Monday, April 1, 2002

Plan to Enlarge O'Hare Airport in Chicago Violates Constitutional Law,
Legal Scholar Says


CHAMPAIGN, Ill., (ASCRIBE NEWS) -- A University of Illinois law
professor says that proposed federal legislation to give Chicago the
green light to proceed with a $6.6 billion expansion of O'Hare
International Airport is unconstitutional. 

Ronald D. Rotunda, a UI professor of law, wrote last month that the
hotly debated O'Hare bill, sponsored by Sen. Dick Durbin, D-Ill., and
Rep. William Lipinski, D-Ill., would violate the 10th Amendment right of
states to make laws for municipalities free of federal intervention.
Rotunda offered his opinion at the request of Rep. Henry J. Hyde, R-Ill.


"Congress cannot confer powers on a political subdivision of a state
where the state has expressly limited its delegation of state power,"
Rotunda wrote. Thus, the UI scholar contended that the bill - letting
Chicago expand O'Hare runways as a matter of federal policy implemented
by U.S. aviation officials - would subvert the provisions of the
Illinois Aeronautics Act. 

Rotunda's position adds a new wrinkle to the political agreement reached
late last year between Mayor Richard Daley of Chicago and Illinois Gov.
George Ryan to expand O'Hare and build a third Chicago-area airport near
Peotone. Some critics have argued that only one of the two projects is
financially feasible or environmentally sound. 

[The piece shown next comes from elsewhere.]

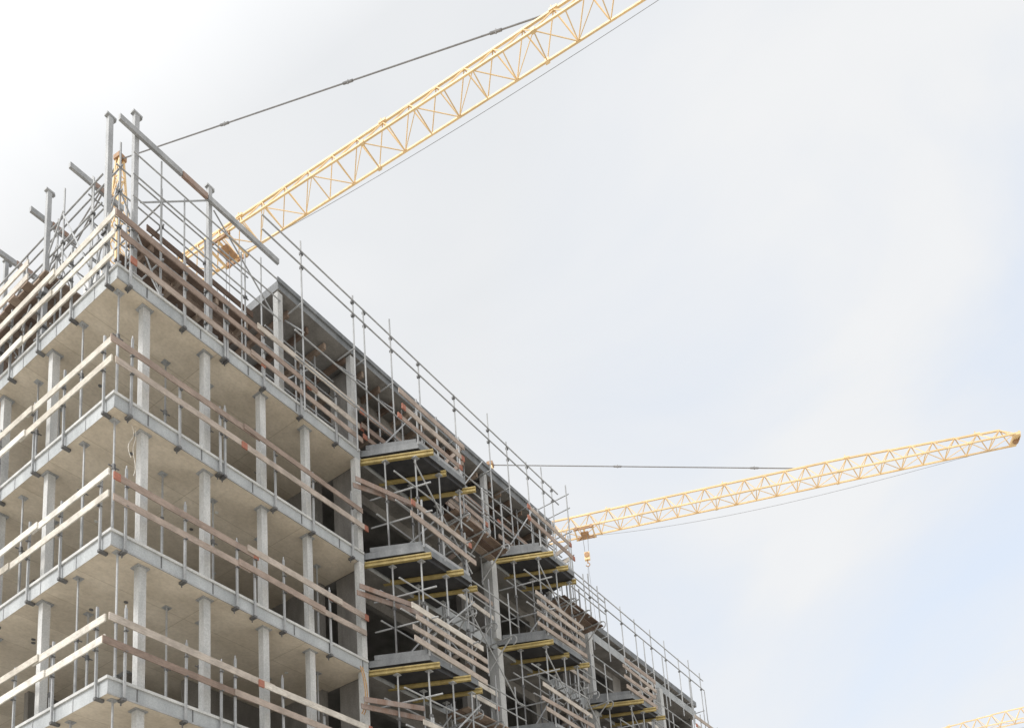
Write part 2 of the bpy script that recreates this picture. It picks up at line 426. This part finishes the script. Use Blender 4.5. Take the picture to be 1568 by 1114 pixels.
# ---------------------------------------------------------------- tower cranes
def crane(px,py,hz,dx,dy,L,cat,tie_s,trol_s,drop,panel=1.5,W=1.3,H=1.45,sc_=1.0,seg=9):
    root=empty('tower_crane',(px,py,0)); root.rotation_euler[2]=math.atan2(dy,dx)
    c='crane_paint'; cr=.045*sc_; ch=.085*sc_
    m=MB(); w=.85
    for a,b_ in ((-w,-w),(w,-w),(w,w),(-w,w)): m.beam((a,b_,0),(a,b_,hz-.5),.16,.16,c)
    z=0; f=0
    while z<hz-1.8:
        q=[(-w,-w),(w,-w),(w,w),(-w,w)]
        for j in range(4):
            a=q[j];b_=q[(j+1)%4]
            m.beam((*a,z),(*b_,z),.08,.08,c)
            if f%2: a,b_=b_,a
            m.beam((*a,z),(*b_,z+1.7),.07,.07,c)
        z+=1.7; f+=1
    m.box(-2,2,-2,2,0,.8,'concrete'); m.make('mast',root)
    m=MB(); m.tube((0,0,hz-.7),(0,0,hz-.2),1.1,'crane_dark',16); m.box(-1,1,-1,1,hz-.2,hz+.1,c)
    m.box(.3,1.8,-2.2,-.95,hz-1.9,hz+.1,'plastic_white'); m.box(1.0,1.82,-2.22,-.93,hz-1.2,hz-.2,'rubber')
    m.make('cab',root)
    m=MB(); w2=.65
    top=Vector((0,0,hz+cat))
    q=[(-w2,-w2),(w2,-w2),(w2,w2),(-w2,w2)]
    n=8
    def P(j,t): return Vector((q[j%4][0]*(1-t*.8),q[j%4][1]*(1-t*.8),hz+cat*t))
    for j in range(4):
        m.beam(P(j,0),P(j,1),.1,.1,c)
        for i in range(n):
            m.beam(P(j,i/n),P(j+1,(i+1)/n) ,.05,.05,c); m.beam(P(j,(i+1)/n),P(j+1,(i+1)/n),.045,.045,c)
    m.box(-.25,.25,-.25,.25,hz+cat-.1,hz+cat+.2,'crane_dark')
    m.make('tower_head',root)
    m=MB(); nP=int(L/panel+.01)
    def jt(i): 
        return 1 if i<nP*.7 else 1-.35*(i-nP*.7)/(nP*.3)
    for i in range(nP):
        x0=.9+i*panel;x1=x0+panel;xm=(x0+x1)/2
        H0=H*jt(i);h1=H*jt(i+1);hm=(H0+h1)/2
        for sgn in (-1,1):
            m.beam((x0,sgn*W/2,hz),(x1,sgn*W/2,hz),ch,ch,c)
            m.beam((x0,sgn*W/2,hz),(xm,0,hz+hm),cr,cr,c); m.beam((xm,0,hz+hm),(x1,sgn*W/2,hz),cr,cr,c)
        m.beam((x0-panel/2 if i else x0,0,hz+H0),(xm,0,hz+hm),ch*1.15,ch*1.15,c)
        m.beam((x0,-W/2,hz),(x0,W/2,hz),cr,cr,c)
        m.beam((x0,(-1)**i*W/2,hz),(x1,-(-1)**i*W/2,hz),cr*.75,cr*.75,c)
        if i%6==5:
            m.box(xm-.2,xm+.2,-.08,.08,hz+hm-.02,hz+hm+.1,c)
            m.tube((xm-.1,0,hz+hm),(xm-.1,0,hz+hm+.3),.03,c)
            for sgn in (-1,1): m.box(x0-.1,x0+.1,sgn*W/2-.08,sgn*W/2+.08,hz-.08,hz+.08,c)
    xe=.9+nP*panel
    m.box(xe-.1,xe+.35,-W/2,W/2,hz-.1,hz+.1,c); m.beam((xe-panel/2,0,hz+hm),(xe+.3,0,hz+.1),.08,.08,c)
    m.tube((xe+.2,-.15,hz-.1),(xe+.2,.15,hz-.1),.2,'crane_dark',14); m.box(xe+.3,xe+.42,-.4,.4,hz-.1,hz+.35,c)
    m.make('jib',root)
    m=MB()
    for sgn in (-1,1):
        m.beam((-.9,sgn*.6,hz),(-13,sgn*.6,hz),.12,.25,c)
        for i in range(8): m.beam((-.9-i*1.5,sgn*.6,hz+1),(-2.4-i*1.5,sgn*.6,hz+1),.05,.05,c); m.beam((-.9-i*1.5,sgn*.6,hz),(-.9-i*1.5,sgn*.6,hz+1),.05,.05,c)
    m.box(-12.8,-10.6,-.55,.55,hz-2.2,hz+.4,'concrete'); m.box(-9,-7,-.5,.5,hz+.1,hz+1.1,'crane_dark')
    m.make('counter_jib',root)
    m=MB()
    def bar(a,b_,rad,seg):
        m.tube(a,b_,rad,'rope')
        a=Vector(a);b_=Vector(b_);Ln=(b_-a).length;k=int(Ln/seg)
        for i in range(1,k+1):
            p=a.lerp(b_,i/(k+.3)); d=(b_-a).normalized()
            m.tube(p-d*.3,p+d*.3,rad*1.8,'rope'); m.tube(p-Vector((0,0,.1)),p+Vector((0,0,.12)),rad*1.1,'rope')
    bar(top,(tie_s,0,hz+H),.036*sc_,seg)
    bar(top,(-12,.5,hz+.2),.045,6);bar(top,(-12,-.5,hz+.2),.045,6)
    prev=None
    for i in range(21):
        t=i/20; p=(trol_s+(L-trol_s)*t,W/2*.6,hz-.12-.85*math.sin(math.pi*t**.8))
        if prev: m.tube(prev,p,.011*sc_,'rope',5)
        prev=p
    m.make('tie_bars',root)
    m=MB()
    for sgn in (-1,1):
        m.beam((trol_s-.8,sgn*W/2,hz-.16),(trol_s+.8,sgn*W/2,hz-.16),.1,.12,'crane_dark')
        for o in (-.6,.6): m.tube((trol_s+o,sgn*W/2-.08,hz-.1),(trol_s+o,sgn*W/2+.08,hz-.1),.13,'crane_dark',12)
    for o in (-.7,0,.7): m.beam((trol_s+o,-W/2,hz-.22),(trol_s+o,W/2,hz-.22),.1,.1,'crane_paint')
    m.box(trol_s-.3,trol_s+.3,-.35,.35,hz-.42,hz-.24,'crane_dark')
    zb=hz-drop
    for ox,oy in ((-.22,.1),(.22,-.1)): m.tube((trol_s+ox,oy,hz-.3),(trol_s+ox*.7,oy,zb+.8),.016*sc_,'rope',5)
    m.box(trol_s-.2,trol_s+.2,-.12,.12,zb+.1,zb+.75,'crane_paint'); m.tube((trol_s,-.17,zb+.5),(trol_s,.17,zb+.5),.2,'crane_dark',14)
    m.tube((trol_s,0,zb-.15),(trol_s,0,zb+.12),.05,'crane_dark')
    prev=None
    for i in range(9):
        a=math.radians(90-i*33); p=(trol_s+.15*math.cos(a),0,zb-.3+.15*math.sin(a))
        if prev: m.tube(prev,p,.035,'crane_dark')
        prev=p
    for ox in (-.02,.02): m.tube((trol_s+ox,0,zb-.45),(trol_s+ox*40,ox*10,zb-22),.012*sc_,'rope',5)
    m.make('trolley_and_hook',root)
    return root
crane(14.7,25.1,46.6,.120,-.992,48,11,26.8,8.3,20)
crane(44.5,21.5,46.6,.353,-.936,37.5,7.8,23.6,7.2,2.6,sc_=1.2,panel=1.5)
crane(103.5,-28.5,41.3,-.17,.985,30.5,6,14,12,6,sc_=1.2)

# ---------------------------------------------------------------- ground
g=MB(); g.add([(-2500,-2500,0),(2500,-2500,0),(2500,2500,0),(-2500,2500,0)],[(0,1,2,3)],'ground'); g.make('ground')

# ---------------------------------------------------------------- world + sun
w=bpy.data.worlds.new('World'); scene.world=w; w.use_nodes=True; nt=w.node_tree
bg=nt.nodes['Background']; bg.inputs['Strength'].default_value=.1
sd=Vector((-.80,.12,.0)).normalized(); el=math.radians(52)
sd=Vector((sd.x*math.cos(el),sd.y*math.cos(el),math.sin(el)))
sky=nt.nodes.new('ShaderNodeTexSky'); sky.sky_type='NISHITA'; sky.sun_disc=False
sky.sun_elevation=el; sky.sun_rotation=math.atan2(sd.x,sd.y); sky.air_density=1.2; sky.dust_density=3
tc=nt.nodes.new('ShaderNodeTexCoord')
mp=nt.nodes.new('ShaderNodeMapping'); mp.inputs['Scale'].default_value=(1.2,1.2,2.6); mp.inputs['Rotation'].default_value=(.35,.2,.6)
nt.links.new(tc.outputs['Generated'],mp.inputs[0])
nz=N(nt,'ShaderNodeTexNoise',Scale=1.7,Detail=7,Roughness=.5,Distortion=.6); nt.links.new(mp.outputs[0],nz.inputs['Vector'])
cl=ramp(nt,nz.outputs['Fac'],[(.3,(8.0,8.22,8.5)),(.5,(8.55,8.68,8.85)),(.7,(9.1,9.15,9.2))])
d2=nt.nodes.new('ShaderNodeVectorMath'); d2.operation='DOT_PRODUCT'; d2.inputs[1].default_value=tuple(Vector((.86,-.05,.52)).normalized())
nt.links.new(tc.outputs['Generated'],d2.inputs[0])
m2=N(nt,'ShaderNodeMapRange'); m2.inputs['From Min'].default_value=.84; m2.inputs['From Max'].default_value=.99; nt.links.new(d2.outputs['Value'],m2.inputs['Value'])
thin=ramp(nt,nz.outputs['Fac'],[(.38,(.6,)*3),(.6,(.05,)*3)])
thin=mixc(nt,1.0,thin,m2.outputs[0],'MULTIPLY')
bl=mixc(nt,thin,(0,0,0),(0,0,0)); nd=bl.node
nt.links.new(cl,nd.inputs[6]); 
sky2=mixc(nt,1.0,(5.6,6.2,7.0),(0,0,0),'ADD'); nt.links.new(sky.outputs[0],sky2.node.inputs[7])
nt.links.new(sky2,nd.inputs[7])
dp=nt.nodes.new('ShaderNodeVectorMath'); dp.operation='DOT_PRODUCT'; dp.inputs[1].default_value=tuple(sd)
nt.links.new(tc.outputs['Generated'],dp.inputs[0])
mr=N(nt,'ShaderNodeMapRange'); mr.inputs['From Min'].default_value=.44; mr.inputs['From Max'].default_value=1; mr.inputs['To Max'].default_value=1.0
nt.links.new(dp.outputs['Value'],mr.inputs['Value'])
gl=mixc(nt,mr.outputs[0],(0,0,0),(16,15.7,15.2))
fin=mixc(nt,1.0,bl,gl,'ADD')
nt.links.new(fin,bg.inputs['Color'])
ld=bpy.data.lights.new('sun','SUN'); ld.energy=2.6; ld.angle=math.radians(11); ld.color=(1,.97,.92)
lo=bpy.data.objects.new('sun',ld); scene.collection.objects.link(lo)
lo.rotation_euler=sd.to_track_quat('Z','Y').to_euler()

# ---------------------------------------------------------------- camera
dX=Vector((.5503,-.1293,-.8249)).normalized(); dZ=Vector((-.0789,.9755,-.2053))
dZ=(dZ-dX*dX.dot(dZ)).normalized(); dY=dZ.cross(dX)
M=Matrix((dX,dY,dZ)).to_4x4(); M.translation=Vector((-9.15,-15.62,1.6))
cd=bpy.data.cameras.new('camera'); co_=bpy.data.objects.new('camera',cd); scene.collection.objects.link(co_)
co_.matrix_world=M; cd.sensor_width=36; cd.sensor_fit='HORIZONTAL'; cd.lens=1403/1568*36
cd.shift_x=-70/1568; cd.shift_y=868/1568; cd.clip_end=6000; cd.clip_start=.1
scene.camera=co_
scene.view_settings.view_transform='Standard'; scene.view_settings.look='None'; scene.view_settings.exposure=0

The aim of the O'Hare bill is to protect the Daley-Ryan plan from being
reversed by the Illinois General Assembly or a future governor. Ryan is
not seeking re-election this fall. 

According to Rotunda, state law expressly limits Chicago's power to make
"any alteration" to O'Hare Airport unless it first obtains a permit from
the state. Chicago has not obtained a permit. "This fact is what has led
to the proposed federal intervention," Rotunda said in an interview. 

While the federal government has the power to regulate "interstate
commerce," the bill violates the Constitution by singling out a specific
project (the O'Hare expansion) rather than imposing a regulation that
governs all states or private parties. 

"Congress can regulate the states using the commerce clause if it
imposes requirements on the states that are generally applicable,"
Rotunda wrote. But a 1997 Supreme Court ruling (Printz v. U.S.)
invalidated legislation that empowered a local agency to do something
prohibited under state law. "Congress lacks the power under the
Constitution to regulate the state's regulation of interstate commerce,"
Rotunda concluded. 

Rotunda is a nationally recognized authority on constitutional law and
has written or co-written two of the most widely used books on the
subject. 

His opinion of the O'Hare controversy has been applauded by the Suburban
O'Hare Commission, which represents suburbs that oppose the O'Hare
expansion. Sen. Peter Fitzgerald, R-Ill., has led congressional
opposition to the proposed legislation.